Funny thing about energy: it’s conserved! At least when the spacetime background is time-translation invariant, which is a very good approximation here in the Solar System. We bring you this reminder because a knowledge of basic physics can occasionally be helpful when formulating public policy.
In particular, biofuels (such as ethanol) and hydrogen are not actually sources of energy — given the vagaries of thermodynamics, it costs more energy to create them than we can get by actually using them, as there will inevitably be some waste heat and entropy produced. Almost all of the useful energy we have here on Earth comes ultimately from nuclear reactions of one form or another — either directly, from nuclear power plants, or indirectly from fusion in the Sun. There is of course direct solar power, but even fossil fuels and biofuels are simply storage systems for energy that can be traced eventually back to sunlight. The question is, what is the best way of capturing and using that sunlight — where “best” is going to be some interesting function of cheapest, cleanest, most easily transportable, and most sustainable.
People seem to be gradually catching on to the fact that biofuels are an especially wasteful and dirty energy storage system. Paul Krugman devoted a column the other day to how ethanol is a boon to Archer Daniels Midland, but terrible for the world’s food supply. (We told you the Farm Bill was a travesty.) And Time has published a cover story on the “Clean-Energy Scam.”
Propelled by mounting anxieties over soaring oil costs and climate change, biofuels have become the vanguard of the green-tech revolution, the trendy way for politicians and corporations to show they’re serious about finding alternative sources of energy and in the process slowing global warming. The U.S. quintupled its production of ethanol–ethyl alcohol, a fuel distilled from plant matter–in the past decade, and Washington has just mandated another fivefold increase in renewable fuels over the next decade…
But several new studies show the biofuel boom is doing exactly the opposite of what its proponents intended: it’s dramatically accelerating global warming, imperiling the planet in the name of saving it. Corn ethanol, always environmentally suspect, turns out to be environmentally disastrous. Even cellulosic ethanol made from switchgrass, which has been promoted by eco-activists and eco-investors as well as by President Bush as the fuel of the future, looks less green than oil-derived gasoline.
As an uneducated guess, I would imagine that in the medium run the world will have to turn to (Earth-based!) nuclear power for its energy needs. In the longer run, solar will be the way to go, although the amount of solar power we can reasonably collect here on Earth is somewhat limited. We’ll likely have to solve the problem of how to efficiently beam power down from orbit, after which we can build big million-square-kilometer solar power collectors in space. Not in my lifetime, I would bet.

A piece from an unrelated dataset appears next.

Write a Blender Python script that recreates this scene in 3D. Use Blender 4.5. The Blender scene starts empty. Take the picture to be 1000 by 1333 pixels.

Eventually the Sun will run out, of course. But there are other Suns. In the even longer run, once all of the stars have run out and we are all virtual processes running on a computer, perhaps we can tap into the Hawking radiation from the supermassive black hole at the galactic center. Once that is gone and the universe has settled into empty de Sitter space, we’ll be in thermal equilibrium. At that point there’s probably little hope, no matter what optimists like Freeman Dyson might tell you.